How to use passing notes and enriched chords

It's easier than you think to extend and enrich the harmonic language of a track. Sometimes you just need notes 'outside' a chord

How to use passing notes and enriched chords
"Using the Scissors tool in any DAW, you can cut holes into the top line of your chord progression and fill in the gaps between note steps."

Recording a chord progression is often a great way to start a track but we're not all the most nimble keyboard players and, in our desire to make sure we hit the right notes in the right places, we often end up recording 'block chords' where the flow from one note to the next isn't our first priority.

That's no problem, particularly if we go back to our recording and take a pair of scissors to it, chopping notes to create melodies and looking for 'passing notes', which help our chords blend more sinuously from one to the next.

In this walkthrough, we're going to show you how to build a melody and extend the interest in the bass end of a chord progression that we've recorded in real time.

For more creatively inspiring music production tips and walkthroughs, pick up issue 306 of Future Music.


Step 1: We're starting with a basic synth-string chord progression where each chord moves up or down with roughly the same shape. The result is pleasing enough but there's no sense of melody here, or of the harmony being in any way unusual or rich.
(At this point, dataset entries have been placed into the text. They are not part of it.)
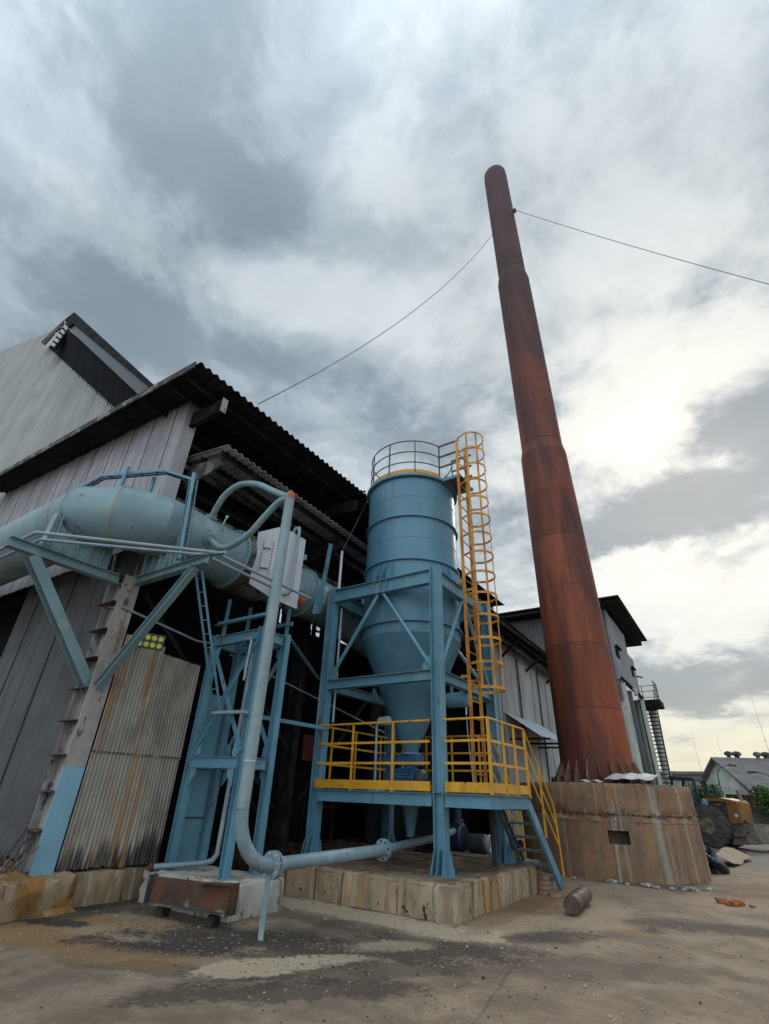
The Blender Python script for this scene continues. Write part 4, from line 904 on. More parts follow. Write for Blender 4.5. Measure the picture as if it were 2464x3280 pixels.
solo('cable_conduit', MB().tube([(-7.32, 8.98, 5.5), (-7.32, 8.98, 2.9)], .028, 10).tube([(-7.32, 8.98, 5.0), (-7.32, 8.98, 4.72)], .04, 10).tube([(-7.32, 8.98, 3.95), (-7.32, 8.98, 3.7)], .04, 10), M['conduit'], 'thin grey conduit strapped behind the left frame column', 'conduit', (-7.32, 8.98, 2.9))
def build_tank():
    t = thing('air_tank', (-5.0, 10.35, 3.5), 'small horizontal blue grey air tank hung under the middle beam', 'tank')
    obj('vessel', MB().lathe([(0, 0), (.13, .03), (.16, .08), (.16, .52), (.13, .57), (0, .60)], (-5.22, 10.3, 3.42), 24, 'X'), M['blue'], t)
    for x in (-5.05, -4.82): obj('hanger', MB().bar((x, 10.3, 3.57), (x, 10.3, 3.76), .03, .06), M['blue'], t, 0)
    obj('drain_valve', MB().tube([(-4.72, 10.3, 3.28), (-4.72, 10.3, 3.12)], .02, 8), M['white'], t)
    obj('nozzle', MB().tube([(-4.63, 10.3, 3.44), (-4.48, 10.3, 3.44)], .02, 8), M['blue'], t)
build_tank()
solo('air_hose', MB().tube([(-4.72, 10.3, 3.12), (-4.66, 10.2, 2.6), (-4.55, 10.05, 2.1), (-4.5, 10.0, 1.64)], .010, 8), M['conduit'], 'thin grey air hose hanging from the small tank', 'hose', (-4.7, 10.3, 1.6))
def build_blower():  # casing and motor coloured darker to stand for shade
    t = thing('roots_blower', (-6.0, 12.9, 0), 'dark blue blower and motor standing behind the silo plinth', 'blower')
    obj('base_frame', MB().box((-6.7, 12.6, .1), (-5.4, 13.2, .32)), M['darkgrey'], t, 0)
    obj('casing', MB().lathe([(0, 0), (.26, 0), (.30, .04), (.30, .44), (.26, .48), (0, .48)], (-6.60, 12.9, .72), 28, 'X'), M['cabblue'], t)
    obj('motor', MB().lathe([(0, 0), (.18, 0), (.2, .03), (.2, .42), (.16, .46), (0, .46)], (-6.0, 12.9, .62), 24, 'X'), M['darkgrey'], t)
    obj('fan_cowl', MB().lathe([(0, 0), (.17, 0), (.2, .05), (.2, .13)], (-5.54, 12.9, .62), 24, 'X'), M['galv'], t)
    obj('pulley', MB().lathe([(0, 0), (.34, 0), (.34, .06), (0, .06)], (-6.70, 12.9, .66), 28, 'X'), M['black'], t)
    obj('silencer', MB().lathe([(.16, 1.0), (.16, 1.08), (.11, 1.1), (.11, 1.35), (.24, 1.40), (.24, 1.62)], (-6.3, 12.9, 0), 24), M['cabblue'], t)
build_blower()
solo('warning_board', MB().box((-10.9, 12.0, 2.35), (-10.86, 12.6, 3.05)), M['red'], 'dark red board hanging in the shadow behind the left frame column', 'sign', (-10.9, 12.3, 2.3), smooth=0)
solo('rubble_heap', MB().rough_box((-10.4, 8.8, 0), (-9.0, 15.5, .36), (20, 60, 4), .035, 12, .08), M['mudheap'], 'low dark heap of rubble along the dark wall behind the plinth', 'rubble heap', (-9.5, 12, 0), smooth=60)

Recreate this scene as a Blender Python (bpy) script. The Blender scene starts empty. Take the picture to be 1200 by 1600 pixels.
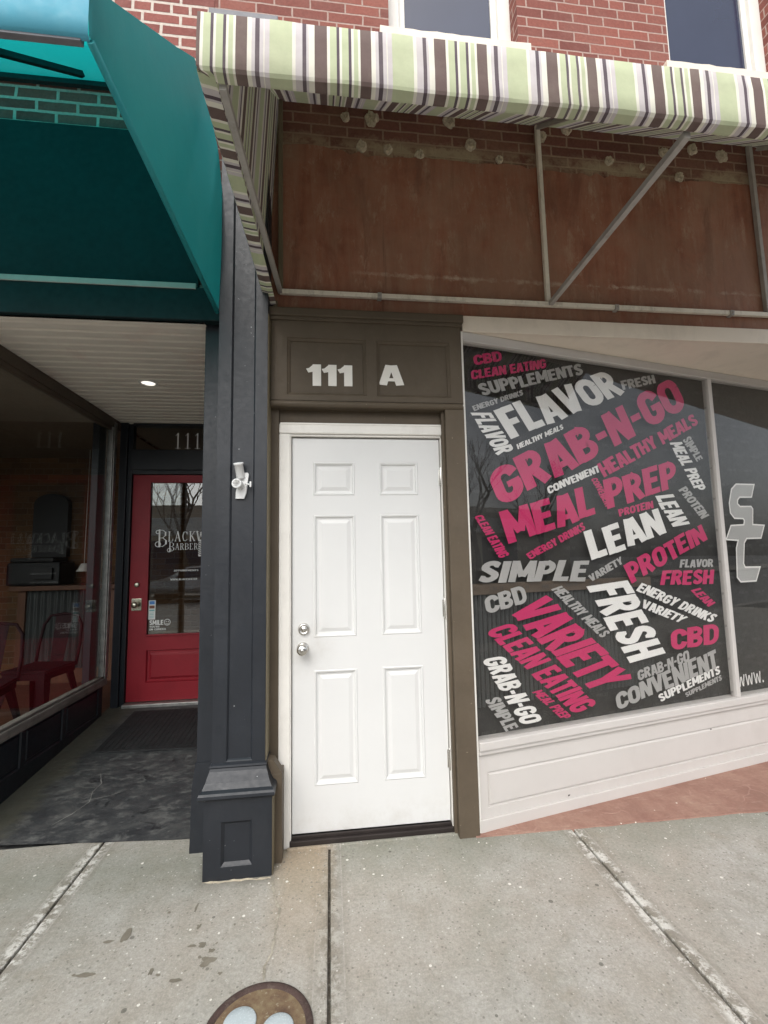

It sounds pretty standard.

Step 2: Using the Scissors tool in any DAW, you can cut holes into the top line of your chord progression and fill in the gaps between note steps, leave a note hanging over from one chord to the next, or add extra notes to enrich your harmony. We're trying both ideas here.

Step 3: Next, in the bass, we add some passing notes between chords. Using the Scissors tool we chop a couple of low notes a beat early, filling in the hole with a step between the two original notes. We add a sub bass to help hear these moves, as the string sound lacks definition.